Sobre esta base, a principios del 1097 se concertaron pactos individualmente
con los distintos jefes, entre otros también con Bohemundo, quien no solamente
estuvo dispuesto a dar todas las promesas exigidas, sino que también intentó
influir en el sentido del emperador sobre Raimundo de Toulouse; además le
ofreció sus servicios para el puesto de doméstico imperial de Oriente. Las
tropas normandas, sin embargo, ya habían llegado mientras tanto a Asia
Menor bajo el mando de su sobrino
Tancredo, quien, de esta manera, se había librado de prestar el juramento. De
hecho para Bohemundo la
Cruzada suponía, en realidad, tan sólo una oportunidad para
reanudar los planes de conquista de su padre.
El primer éxito importante de la Cruzada fue la toma de
Nicea. Conforme a lo pactado, la ciudad fue entregada al emperador bizantino y
ocupada por una guarnición bizantina. Alejo I se apresuró a explotar este
éxito.
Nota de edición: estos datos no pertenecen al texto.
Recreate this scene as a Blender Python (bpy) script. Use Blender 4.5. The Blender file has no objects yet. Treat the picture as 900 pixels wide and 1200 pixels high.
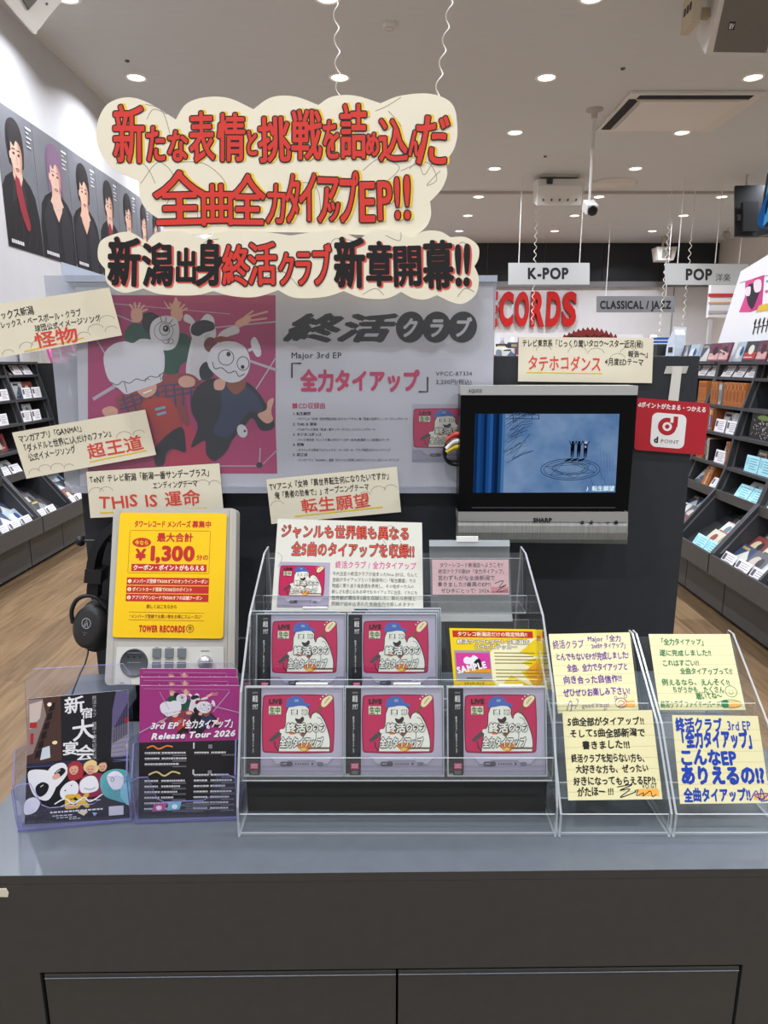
import bpy, math, random
from mathutils import Vector, Matrix
R = math.radians
random.seed(7)
sc = bpy.context.scene
COL = sc.collection

# ------------------------------------------------------------------ camera, world, exposure
CAMZ, PITCH, FPX = 1.40, 12.3, 800.0
cd_ = bpy.data.cameras.new('camera')
cam = bpy.data.objects.new('camera', cd_)
COL.objects.link(cam)
cam.location = (0, 0, CAMZ)
cam.rotation_euler = (R(90 - PITCH), 0, 0)
cd_.sensor_fit = 'VERTICAL'
cd_.sensor_height = 36.0
cd_.lens = 36.0 * FPX / 1200.0
cd_.clip_start = 0.02
cd_.clip_end = 100
sc.camera = cam
wd = bpy.data.worlds.new('world')
sc.world = wd
wd.use_nodes = True
wd.node_tree.nodes['Background'].inputs[0].default_value = (0.93, 0.96, 1.0, 1)
wd.node_tree.nodes['Background'].inputs[1].default_value = 0.5
LAMP_W = 27.5
LAMP_COL = (0.94, 0.975, 1.06)
sc.view_settings.view_transform = 'Standard'
sc.view_settings.look = 'None'
sc.view_settings.exposure = 0.0
sc.view_settings.gamma = 1.0
sc.view_settings.use_curve_mapping = False
sc.cycles.transparent_max_bounces = 32
sc.cycles.max_bounces = 8
sc.cycles.sample_clamp_indirect = 4.0
sc.cycles.sample_clamp_direct = 12.0

# ------------------------------------------------------------------ pixel -> place
cp, sp = math.cos(R(PITCH)), math.sin(R(PITCH))
EYE = Vector((0, 0, CAMZ))
def ray(px, py):
    x, y = (px - 450) / FPX, -(py - 600) / FPX
    return Vector((x, cp + y * sp, -sp + y * cp))
def at(px, py, X=None, Y=None, Z=None):
    d = ray(px, py)
    if Y is not None: t = Y / d.y
    elif Z is not None: t = (Z - CAMZ) / d.z
    else: t = X / d.x
    return EYE + d * t
def on_plane(px, py, P, N):
    d = ray(px, py)
    return EYE + d * ((P - EYE).dot(N) / d.dot(N))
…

Sus tropas ocuparon Esmirna, Efeso y Sardes, así como un conjunto de ciudades ubicadas en la
antigua Lidia, de manera que quedaba restablecida la soberanía bizantina en la
parte occidental de Asia Menor.
Las buenas relaciones entre los cruzados y el
emperador bizantino duraron hasta que llegaron a Antioquía, a pesar de que
Balduino – hermano de Godofredo de Bouillon – y
Tancredo – sobrino de Bohemundo- se habían desviado hacia Cilicia y se
disputaban la posesión de las ciudades cilicias que, conforme a lo pactado
debían ceder al emperador bizantino; el fin de la disputa se produjo cuando
Balduino penetró en la región del norte de Mesopotamia fundando su propio
principado con centro en Edesa. La toma
de Antioquía, nuevo gran éxito cruzados, puso fin al acuerdo existente entre
los cruzados y el emperador bizantino y profundizó las disensiones existentes
entre los mismos cruzados. Estalló una agria disputa entre Raimundo de Toulouse
y Bohemundo por la posesión de la capital siria. El astuto normando ganó la
partida y se estableció como príncipe independiente en Antioquía. Todas las
protestas del emperador fueron en vano: mientras Bohemundo se quedaba allí, los
demás caballeros cruzados emprendieron el camino hacia Jerusalén sin esperar la
llegada del emperador, a pesar de que éste les había enviado un mensajero por
el que les informaba de que a cambio de la cesión de Antioquía - conforme a su anterior promesa- estaba
dispuesto a seguir participando en la Cruzada ; tampoco tuvo ningún efecto el que
entonces también Raimundo de Toulouse se declarase a favor de la entrega de
Antioquía a Bizancio.
Por el momento, Bizancio podía aceptar la
constitución del reino de Jerusalén (conquistada el 15 de julio de 1099) en la
lejana Palestina, pero no así el establecimiento de Bohemundo en Antioquía. El
principado normando en Siria afectaba directamente a los intereses vitales del
Imperio Bizantino, sobre todo dado que Bohemundo ahora ya no disimulaba su
enemistad hacia Bizancio y en el año 1099 abría las hostilidades.
Bohemundo al mismo tiempo también tuvo que
luchar contra los turcos. El líder normando, tuvo que reconocer que la lucha
simultánea contra turcos y bizantinos superaba sus fuerzas. Por lo que, dejó a
su sobrino Tancredo en Antioquía, y marchó a Occidente para preparar una gran
campaña contra Bizancio. En octubre de 1101, Bohemundo desembarco con un
ejército cerca de Avlona para luego marchar contra Dirraquio. El resultado de
la batalla, fue la victoria de Alejo I y la derrota del normando. Tras esto, se
firmó un tratado en 1108, en el que Bohemundo prometió arrepentido, guardar
fidelidad al emperador y prestar en su calidad de vasallo ayuda contra todos
los enemigos del Imperio, quedándole el principado de Antioquía. En cambio,
Tancredo, como era de esperar, se negó a aceptar el tratado, y después de la
pronta muerte de su tío Bohemundo quedó como único señor de Antioquía. Alejo I
ante la negativa de Tancredo, prefirió dedicar sus últimos años a combatir a
los turcos de Asia Menor. Así que el tratado de 1108 no tuvo, por el momento
ningún efecto inmediato aunque mantuvo su importancia como precedente para los
reinados posteriores.
Bibliografía
COMNENO, A. (1989): La Alexiada, Clásicos Universales n. 3, Sevilla.
GEORG MAIER, F. (1982): Bizancio, Madrid.
NORWICH, J. J. (2000): Breve
Historia de Bizancio, Madrid.
OSTROGORSKY,
G. (1984): Historia del Estado Bizantino, Madrid.